**Task description**
Scan the material and copy every line in which "pixels" appears.

**Provided data**

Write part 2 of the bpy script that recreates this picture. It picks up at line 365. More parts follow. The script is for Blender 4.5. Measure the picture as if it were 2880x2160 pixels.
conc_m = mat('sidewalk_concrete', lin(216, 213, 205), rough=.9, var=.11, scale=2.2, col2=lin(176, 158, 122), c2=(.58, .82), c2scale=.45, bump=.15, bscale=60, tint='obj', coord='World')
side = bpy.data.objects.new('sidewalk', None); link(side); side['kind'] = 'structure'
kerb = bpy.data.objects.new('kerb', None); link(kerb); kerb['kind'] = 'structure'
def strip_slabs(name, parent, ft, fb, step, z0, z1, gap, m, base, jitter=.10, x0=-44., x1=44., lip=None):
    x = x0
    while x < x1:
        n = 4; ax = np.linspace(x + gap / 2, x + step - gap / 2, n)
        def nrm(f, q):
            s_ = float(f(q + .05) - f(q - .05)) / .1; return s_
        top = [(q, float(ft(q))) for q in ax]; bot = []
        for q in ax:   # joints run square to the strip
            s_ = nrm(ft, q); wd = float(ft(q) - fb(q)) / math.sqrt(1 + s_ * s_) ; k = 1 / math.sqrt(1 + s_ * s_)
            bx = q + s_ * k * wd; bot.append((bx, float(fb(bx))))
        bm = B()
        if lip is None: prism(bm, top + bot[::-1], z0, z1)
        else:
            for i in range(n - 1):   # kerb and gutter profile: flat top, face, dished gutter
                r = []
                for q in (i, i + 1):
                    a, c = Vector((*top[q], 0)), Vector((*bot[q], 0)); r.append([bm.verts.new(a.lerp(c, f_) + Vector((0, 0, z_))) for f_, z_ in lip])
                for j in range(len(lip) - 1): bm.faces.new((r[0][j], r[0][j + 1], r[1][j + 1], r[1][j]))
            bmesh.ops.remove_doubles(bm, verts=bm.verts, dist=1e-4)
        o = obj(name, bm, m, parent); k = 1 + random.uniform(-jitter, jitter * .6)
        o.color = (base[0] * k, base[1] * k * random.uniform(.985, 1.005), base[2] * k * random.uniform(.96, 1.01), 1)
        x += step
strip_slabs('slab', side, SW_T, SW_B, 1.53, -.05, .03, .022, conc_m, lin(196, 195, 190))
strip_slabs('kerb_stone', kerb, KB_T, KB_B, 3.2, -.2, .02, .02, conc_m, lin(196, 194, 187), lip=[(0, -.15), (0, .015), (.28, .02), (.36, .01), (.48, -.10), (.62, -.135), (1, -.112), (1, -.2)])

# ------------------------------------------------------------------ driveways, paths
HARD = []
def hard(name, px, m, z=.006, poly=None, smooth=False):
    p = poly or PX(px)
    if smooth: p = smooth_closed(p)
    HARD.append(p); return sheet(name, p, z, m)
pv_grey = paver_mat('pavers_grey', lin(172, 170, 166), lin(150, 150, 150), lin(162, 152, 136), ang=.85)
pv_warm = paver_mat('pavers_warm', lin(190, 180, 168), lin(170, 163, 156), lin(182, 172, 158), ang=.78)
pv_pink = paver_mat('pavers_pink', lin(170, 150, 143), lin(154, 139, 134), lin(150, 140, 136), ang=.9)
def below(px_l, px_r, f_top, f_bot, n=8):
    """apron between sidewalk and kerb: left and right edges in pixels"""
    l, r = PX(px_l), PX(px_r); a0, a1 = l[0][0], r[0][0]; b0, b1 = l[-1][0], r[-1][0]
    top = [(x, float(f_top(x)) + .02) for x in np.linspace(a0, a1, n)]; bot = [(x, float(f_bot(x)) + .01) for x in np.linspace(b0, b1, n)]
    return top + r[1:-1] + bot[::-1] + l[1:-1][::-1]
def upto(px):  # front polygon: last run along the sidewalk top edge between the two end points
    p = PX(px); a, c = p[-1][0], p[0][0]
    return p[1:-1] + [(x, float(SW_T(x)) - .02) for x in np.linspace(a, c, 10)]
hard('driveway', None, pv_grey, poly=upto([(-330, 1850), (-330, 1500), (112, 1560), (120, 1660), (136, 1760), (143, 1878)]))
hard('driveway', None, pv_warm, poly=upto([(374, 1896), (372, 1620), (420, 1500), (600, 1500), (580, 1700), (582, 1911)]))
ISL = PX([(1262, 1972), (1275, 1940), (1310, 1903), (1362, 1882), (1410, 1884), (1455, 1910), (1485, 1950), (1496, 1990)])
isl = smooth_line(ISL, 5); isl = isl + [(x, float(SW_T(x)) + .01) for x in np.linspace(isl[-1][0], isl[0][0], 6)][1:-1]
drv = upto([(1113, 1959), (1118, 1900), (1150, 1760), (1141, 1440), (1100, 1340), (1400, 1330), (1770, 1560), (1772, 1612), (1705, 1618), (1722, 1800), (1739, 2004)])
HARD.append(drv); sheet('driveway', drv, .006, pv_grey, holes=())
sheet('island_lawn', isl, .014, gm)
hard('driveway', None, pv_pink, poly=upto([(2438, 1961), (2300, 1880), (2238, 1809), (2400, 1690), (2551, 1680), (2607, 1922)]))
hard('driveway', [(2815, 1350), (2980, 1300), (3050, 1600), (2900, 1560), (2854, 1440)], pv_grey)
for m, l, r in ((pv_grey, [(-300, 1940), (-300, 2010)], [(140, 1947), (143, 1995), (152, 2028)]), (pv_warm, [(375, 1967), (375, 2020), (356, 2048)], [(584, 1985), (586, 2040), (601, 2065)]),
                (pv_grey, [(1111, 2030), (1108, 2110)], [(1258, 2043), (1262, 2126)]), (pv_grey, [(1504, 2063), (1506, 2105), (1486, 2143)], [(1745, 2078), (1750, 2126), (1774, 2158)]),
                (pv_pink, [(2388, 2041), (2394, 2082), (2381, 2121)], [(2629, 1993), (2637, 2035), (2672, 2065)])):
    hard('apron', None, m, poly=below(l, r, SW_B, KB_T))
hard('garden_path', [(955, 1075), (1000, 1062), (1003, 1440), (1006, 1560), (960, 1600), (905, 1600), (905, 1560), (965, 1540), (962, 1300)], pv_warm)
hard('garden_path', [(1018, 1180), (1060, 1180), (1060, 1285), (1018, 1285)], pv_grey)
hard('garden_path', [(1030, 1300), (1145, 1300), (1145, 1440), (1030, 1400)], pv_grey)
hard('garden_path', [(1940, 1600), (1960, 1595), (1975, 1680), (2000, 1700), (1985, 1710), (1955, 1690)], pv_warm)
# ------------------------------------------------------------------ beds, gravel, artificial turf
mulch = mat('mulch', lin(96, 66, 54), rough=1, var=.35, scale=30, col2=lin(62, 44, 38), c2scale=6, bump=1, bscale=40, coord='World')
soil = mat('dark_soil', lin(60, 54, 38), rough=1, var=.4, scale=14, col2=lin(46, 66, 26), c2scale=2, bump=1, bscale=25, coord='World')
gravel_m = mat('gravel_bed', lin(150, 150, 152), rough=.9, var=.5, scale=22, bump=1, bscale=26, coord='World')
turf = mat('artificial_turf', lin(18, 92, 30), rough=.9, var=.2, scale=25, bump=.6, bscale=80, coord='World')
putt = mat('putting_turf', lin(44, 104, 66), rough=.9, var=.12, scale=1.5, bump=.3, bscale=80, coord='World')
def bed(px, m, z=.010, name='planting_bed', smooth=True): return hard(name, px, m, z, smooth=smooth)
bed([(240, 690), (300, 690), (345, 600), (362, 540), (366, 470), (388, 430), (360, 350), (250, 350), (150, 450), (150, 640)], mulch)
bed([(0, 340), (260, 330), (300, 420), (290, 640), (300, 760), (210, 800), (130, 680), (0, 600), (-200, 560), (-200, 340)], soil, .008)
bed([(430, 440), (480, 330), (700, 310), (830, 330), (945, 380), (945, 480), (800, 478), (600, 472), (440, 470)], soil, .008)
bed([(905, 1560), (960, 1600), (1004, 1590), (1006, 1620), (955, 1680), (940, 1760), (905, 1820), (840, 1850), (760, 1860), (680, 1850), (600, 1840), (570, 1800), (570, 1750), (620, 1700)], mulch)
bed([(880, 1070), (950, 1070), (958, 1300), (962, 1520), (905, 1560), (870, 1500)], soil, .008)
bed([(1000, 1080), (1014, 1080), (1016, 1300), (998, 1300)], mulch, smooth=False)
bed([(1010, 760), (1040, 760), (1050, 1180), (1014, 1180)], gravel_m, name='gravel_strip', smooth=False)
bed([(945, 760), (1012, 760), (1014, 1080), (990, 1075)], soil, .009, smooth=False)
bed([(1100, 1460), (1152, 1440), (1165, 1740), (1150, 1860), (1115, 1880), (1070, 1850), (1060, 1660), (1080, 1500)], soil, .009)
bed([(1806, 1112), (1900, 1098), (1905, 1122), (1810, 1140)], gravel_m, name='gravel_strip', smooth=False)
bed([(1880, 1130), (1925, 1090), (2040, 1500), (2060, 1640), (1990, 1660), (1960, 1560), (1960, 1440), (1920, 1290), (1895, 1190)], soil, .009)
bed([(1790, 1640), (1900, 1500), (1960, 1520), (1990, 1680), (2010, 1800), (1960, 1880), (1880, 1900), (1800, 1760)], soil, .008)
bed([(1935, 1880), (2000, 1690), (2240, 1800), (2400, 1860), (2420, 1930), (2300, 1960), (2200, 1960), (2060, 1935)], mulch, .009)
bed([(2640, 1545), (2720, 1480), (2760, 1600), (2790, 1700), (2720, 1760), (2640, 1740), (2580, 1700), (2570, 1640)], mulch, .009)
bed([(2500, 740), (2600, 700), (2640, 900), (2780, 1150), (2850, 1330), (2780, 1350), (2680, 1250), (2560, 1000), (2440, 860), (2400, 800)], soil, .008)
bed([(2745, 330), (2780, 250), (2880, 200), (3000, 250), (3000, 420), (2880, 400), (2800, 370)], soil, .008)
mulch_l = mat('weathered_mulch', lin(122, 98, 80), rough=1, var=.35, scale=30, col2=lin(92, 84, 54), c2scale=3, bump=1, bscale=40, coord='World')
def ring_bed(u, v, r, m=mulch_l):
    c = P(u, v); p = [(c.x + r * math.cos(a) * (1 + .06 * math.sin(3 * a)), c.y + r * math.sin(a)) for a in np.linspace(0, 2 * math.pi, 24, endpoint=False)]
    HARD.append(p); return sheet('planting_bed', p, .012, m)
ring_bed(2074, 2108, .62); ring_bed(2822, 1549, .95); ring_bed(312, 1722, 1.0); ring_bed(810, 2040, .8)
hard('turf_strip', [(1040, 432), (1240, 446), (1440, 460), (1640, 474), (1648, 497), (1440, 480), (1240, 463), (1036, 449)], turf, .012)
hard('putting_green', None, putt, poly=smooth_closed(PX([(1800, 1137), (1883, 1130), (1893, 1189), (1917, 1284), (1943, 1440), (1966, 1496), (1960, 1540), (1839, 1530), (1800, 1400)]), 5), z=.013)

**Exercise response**
Write part 2 of the bpy script that recreates this picture. It picks up at line 365. More parts follow. The script is for Blender 4.5. Measure the picture as if it were 2880x2160 pixels.
    """apron between sidewalk and kerb: left and right edges in pixels"""